Stated problem:
Locate, in the data below, the line that contains "Write the bpy" and the line that contains "if e.calc_face_angle(0)>math.radians(ang): e.smooth=False"; reproduce exactly those two lines and every line between them, nothing more.

═══ Data provided ═══

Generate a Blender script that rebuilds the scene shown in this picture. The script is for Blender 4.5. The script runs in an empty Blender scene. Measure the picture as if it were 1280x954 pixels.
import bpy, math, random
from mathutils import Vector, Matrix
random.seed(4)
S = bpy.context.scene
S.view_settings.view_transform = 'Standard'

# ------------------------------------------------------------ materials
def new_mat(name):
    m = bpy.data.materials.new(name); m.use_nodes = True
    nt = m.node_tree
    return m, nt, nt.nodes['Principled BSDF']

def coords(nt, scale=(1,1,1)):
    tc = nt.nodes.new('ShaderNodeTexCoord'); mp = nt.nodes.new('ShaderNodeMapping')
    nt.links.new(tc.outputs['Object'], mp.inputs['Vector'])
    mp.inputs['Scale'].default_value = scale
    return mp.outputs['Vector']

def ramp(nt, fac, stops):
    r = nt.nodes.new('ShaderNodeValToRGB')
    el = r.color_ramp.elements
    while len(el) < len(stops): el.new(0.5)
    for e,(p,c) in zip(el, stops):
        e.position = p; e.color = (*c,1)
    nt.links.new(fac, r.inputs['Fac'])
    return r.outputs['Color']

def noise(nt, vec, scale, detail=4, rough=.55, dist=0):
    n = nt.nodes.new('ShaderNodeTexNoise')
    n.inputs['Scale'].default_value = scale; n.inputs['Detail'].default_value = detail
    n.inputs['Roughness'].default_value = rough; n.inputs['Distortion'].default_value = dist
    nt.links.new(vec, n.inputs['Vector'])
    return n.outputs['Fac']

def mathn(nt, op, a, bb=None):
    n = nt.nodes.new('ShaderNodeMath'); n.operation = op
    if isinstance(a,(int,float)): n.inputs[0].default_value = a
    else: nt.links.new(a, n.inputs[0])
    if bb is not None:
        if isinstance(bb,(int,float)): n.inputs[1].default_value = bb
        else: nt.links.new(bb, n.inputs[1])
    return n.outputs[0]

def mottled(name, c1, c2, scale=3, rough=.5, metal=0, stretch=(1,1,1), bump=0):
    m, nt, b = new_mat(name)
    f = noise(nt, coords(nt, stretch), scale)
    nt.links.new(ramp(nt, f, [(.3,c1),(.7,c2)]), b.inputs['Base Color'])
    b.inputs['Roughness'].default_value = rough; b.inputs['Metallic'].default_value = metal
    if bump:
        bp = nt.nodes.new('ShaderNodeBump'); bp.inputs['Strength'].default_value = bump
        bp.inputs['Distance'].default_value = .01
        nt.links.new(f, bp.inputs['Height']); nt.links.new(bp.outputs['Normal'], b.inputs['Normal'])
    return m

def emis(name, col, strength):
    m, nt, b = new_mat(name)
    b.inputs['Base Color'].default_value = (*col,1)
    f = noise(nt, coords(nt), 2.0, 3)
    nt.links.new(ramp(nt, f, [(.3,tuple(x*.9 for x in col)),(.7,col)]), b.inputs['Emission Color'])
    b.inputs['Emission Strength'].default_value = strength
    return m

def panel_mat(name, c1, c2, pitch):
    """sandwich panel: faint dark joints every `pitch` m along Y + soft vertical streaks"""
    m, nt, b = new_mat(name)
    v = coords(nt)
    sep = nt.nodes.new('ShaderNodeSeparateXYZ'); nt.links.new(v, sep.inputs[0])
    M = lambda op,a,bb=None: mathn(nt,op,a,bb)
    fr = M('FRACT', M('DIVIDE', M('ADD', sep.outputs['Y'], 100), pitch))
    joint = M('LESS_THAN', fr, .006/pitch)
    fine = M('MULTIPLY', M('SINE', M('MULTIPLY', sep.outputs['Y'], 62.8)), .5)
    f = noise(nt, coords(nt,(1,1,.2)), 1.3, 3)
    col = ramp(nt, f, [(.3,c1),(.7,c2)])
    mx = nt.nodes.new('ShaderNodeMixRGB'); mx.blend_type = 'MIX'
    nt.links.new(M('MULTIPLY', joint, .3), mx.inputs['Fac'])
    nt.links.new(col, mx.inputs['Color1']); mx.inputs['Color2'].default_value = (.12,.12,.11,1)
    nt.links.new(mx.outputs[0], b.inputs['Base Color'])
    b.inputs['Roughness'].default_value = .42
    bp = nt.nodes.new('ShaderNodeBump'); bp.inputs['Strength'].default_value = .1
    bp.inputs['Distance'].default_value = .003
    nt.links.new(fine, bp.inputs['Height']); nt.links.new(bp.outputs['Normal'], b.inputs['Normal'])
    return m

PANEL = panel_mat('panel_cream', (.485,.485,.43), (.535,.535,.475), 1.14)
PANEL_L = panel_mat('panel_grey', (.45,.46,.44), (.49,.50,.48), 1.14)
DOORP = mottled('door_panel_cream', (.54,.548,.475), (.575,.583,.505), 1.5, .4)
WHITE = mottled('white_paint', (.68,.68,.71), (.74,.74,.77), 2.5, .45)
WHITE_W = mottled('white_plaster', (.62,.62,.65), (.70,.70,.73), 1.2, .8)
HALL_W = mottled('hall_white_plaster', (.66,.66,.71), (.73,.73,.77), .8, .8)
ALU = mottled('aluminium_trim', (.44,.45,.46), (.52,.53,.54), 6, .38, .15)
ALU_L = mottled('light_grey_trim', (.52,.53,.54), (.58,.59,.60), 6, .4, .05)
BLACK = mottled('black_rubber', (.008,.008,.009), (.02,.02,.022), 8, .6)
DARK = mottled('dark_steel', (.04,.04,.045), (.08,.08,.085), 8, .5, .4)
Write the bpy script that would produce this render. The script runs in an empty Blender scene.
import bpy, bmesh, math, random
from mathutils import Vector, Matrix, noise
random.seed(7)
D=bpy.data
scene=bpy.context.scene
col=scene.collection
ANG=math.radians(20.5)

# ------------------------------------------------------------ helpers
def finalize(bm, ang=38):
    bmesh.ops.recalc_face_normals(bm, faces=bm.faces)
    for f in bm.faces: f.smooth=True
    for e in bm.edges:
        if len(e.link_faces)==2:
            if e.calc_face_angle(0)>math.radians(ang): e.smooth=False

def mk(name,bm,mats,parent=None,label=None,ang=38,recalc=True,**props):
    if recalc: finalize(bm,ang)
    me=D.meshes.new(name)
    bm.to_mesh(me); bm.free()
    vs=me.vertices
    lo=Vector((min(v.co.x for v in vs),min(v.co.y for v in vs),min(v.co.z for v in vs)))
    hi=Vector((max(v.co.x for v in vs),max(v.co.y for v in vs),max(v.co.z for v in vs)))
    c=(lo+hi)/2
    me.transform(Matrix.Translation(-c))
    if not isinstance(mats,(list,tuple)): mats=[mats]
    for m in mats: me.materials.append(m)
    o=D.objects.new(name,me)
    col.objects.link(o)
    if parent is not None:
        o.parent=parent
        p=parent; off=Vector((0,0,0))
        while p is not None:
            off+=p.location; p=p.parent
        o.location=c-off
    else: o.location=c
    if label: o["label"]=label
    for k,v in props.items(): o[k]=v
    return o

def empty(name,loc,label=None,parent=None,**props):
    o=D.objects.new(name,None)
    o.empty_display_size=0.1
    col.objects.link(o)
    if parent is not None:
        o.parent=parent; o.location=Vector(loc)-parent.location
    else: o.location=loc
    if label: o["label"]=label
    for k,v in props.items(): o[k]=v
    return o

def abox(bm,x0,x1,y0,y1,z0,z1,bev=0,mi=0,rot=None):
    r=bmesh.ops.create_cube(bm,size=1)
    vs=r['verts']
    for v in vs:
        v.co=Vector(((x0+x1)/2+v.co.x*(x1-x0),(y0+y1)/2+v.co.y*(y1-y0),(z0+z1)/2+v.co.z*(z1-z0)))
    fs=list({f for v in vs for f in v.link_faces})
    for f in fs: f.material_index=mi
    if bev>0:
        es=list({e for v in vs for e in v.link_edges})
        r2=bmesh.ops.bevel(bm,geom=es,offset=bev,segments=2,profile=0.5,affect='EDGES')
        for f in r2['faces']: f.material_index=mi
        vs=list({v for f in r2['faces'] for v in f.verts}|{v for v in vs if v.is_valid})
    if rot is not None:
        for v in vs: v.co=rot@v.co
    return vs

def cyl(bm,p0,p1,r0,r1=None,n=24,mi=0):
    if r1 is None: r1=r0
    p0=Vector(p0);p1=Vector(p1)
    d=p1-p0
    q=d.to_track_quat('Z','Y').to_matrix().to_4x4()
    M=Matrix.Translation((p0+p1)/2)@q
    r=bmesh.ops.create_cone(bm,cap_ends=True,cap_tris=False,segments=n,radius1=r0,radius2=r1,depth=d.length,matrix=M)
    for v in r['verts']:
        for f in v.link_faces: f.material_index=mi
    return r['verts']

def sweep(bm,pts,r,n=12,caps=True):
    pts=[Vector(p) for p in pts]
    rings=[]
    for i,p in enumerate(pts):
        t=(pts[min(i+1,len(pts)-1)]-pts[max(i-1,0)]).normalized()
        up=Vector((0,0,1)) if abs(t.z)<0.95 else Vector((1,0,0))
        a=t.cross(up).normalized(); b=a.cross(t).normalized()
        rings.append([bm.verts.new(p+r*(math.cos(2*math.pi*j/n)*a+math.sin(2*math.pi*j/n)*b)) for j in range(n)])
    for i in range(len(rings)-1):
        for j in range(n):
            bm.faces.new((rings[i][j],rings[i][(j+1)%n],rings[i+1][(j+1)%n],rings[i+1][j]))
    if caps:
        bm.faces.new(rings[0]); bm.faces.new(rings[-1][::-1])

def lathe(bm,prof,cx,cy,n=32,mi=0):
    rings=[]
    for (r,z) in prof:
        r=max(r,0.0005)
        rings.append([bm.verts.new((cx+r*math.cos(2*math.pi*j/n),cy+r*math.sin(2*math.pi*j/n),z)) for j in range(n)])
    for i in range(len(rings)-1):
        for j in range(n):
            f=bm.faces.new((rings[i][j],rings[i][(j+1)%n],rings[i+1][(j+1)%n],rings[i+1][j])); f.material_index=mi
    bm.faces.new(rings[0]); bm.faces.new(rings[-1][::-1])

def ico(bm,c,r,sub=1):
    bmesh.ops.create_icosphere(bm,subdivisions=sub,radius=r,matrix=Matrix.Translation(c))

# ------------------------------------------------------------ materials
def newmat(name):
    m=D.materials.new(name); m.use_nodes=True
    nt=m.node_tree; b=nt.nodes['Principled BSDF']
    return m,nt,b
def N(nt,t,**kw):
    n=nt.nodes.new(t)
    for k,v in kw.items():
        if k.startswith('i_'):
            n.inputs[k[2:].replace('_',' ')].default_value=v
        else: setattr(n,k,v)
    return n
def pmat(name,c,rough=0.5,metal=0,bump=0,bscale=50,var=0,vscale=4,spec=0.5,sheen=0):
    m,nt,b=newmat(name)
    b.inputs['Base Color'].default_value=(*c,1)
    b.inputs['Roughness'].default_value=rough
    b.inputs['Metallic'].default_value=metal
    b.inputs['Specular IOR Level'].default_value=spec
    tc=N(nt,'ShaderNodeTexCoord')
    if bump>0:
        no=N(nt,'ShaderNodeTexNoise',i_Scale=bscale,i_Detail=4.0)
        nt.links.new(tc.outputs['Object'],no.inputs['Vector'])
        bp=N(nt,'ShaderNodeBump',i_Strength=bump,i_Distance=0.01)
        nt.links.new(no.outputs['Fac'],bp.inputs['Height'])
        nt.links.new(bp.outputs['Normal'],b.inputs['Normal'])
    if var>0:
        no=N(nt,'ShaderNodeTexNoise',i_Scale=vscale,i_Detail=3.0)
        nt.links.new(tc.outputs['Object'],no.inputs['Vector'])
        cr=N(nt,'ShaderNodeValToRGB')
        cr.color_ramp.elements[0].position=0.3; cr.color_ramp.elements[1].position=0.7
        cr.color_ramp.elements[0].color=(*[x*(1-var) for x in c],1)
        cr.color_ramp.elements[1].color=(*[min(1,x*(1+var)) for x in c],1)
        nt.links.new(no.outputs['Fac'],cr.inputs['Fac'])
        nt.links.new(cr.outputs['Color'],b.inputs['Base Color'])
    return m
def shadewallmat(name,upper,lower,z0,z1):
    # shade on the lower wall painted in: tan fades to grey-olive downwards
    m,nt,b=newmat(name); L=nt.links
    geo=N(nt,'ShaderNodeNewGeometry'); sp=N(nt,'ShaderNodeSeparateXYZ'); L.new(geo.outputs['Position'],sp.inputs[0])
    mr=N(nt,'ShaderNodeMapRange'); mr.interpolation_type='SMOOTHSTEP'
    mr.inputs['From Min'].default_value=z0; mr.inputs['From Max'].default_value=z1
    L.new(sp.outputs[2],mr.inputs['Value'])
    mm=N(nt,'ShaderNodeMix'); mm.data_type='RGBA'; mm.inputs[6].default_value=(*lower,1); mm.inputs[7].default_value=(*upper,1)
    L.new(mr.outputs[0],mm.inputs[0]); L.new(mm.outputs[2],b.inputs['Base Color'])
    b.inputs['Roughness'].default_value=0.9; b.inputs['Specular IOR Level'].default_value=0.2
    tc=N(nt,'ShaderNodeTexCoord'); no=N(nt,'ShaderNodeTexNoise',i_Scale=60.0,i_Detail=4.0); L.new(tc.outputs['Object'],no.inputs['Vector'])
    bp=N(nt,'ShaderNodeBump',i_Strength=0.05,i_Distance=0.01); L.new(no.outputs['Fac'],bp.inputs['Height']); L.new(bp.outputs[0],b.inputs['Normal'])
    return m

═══

Completed exercise:
Write the bpy script that would produce this render. The script runs in an empty Blender scene.
import bpy, bmesh, math, random
from mathutils import Vector, Matrix, noise
random.seed(7)
D=bpy.data
scene=bpy.context.scene
col=scene.collection
ANG=math.radians(20.5)

# ------------------------------------------------------------ helpers
def finalize(bm, ang=38):
    bmesh.ops.recalc_face_normals(bm, faces=bm.faces)
    for f in bm.faces: f.smooth=True
    for e in bm.edges:
        if len(e.link_faces)==2:
            if e.calc_face_angle(0)>math.radians(ang): e.smooth=False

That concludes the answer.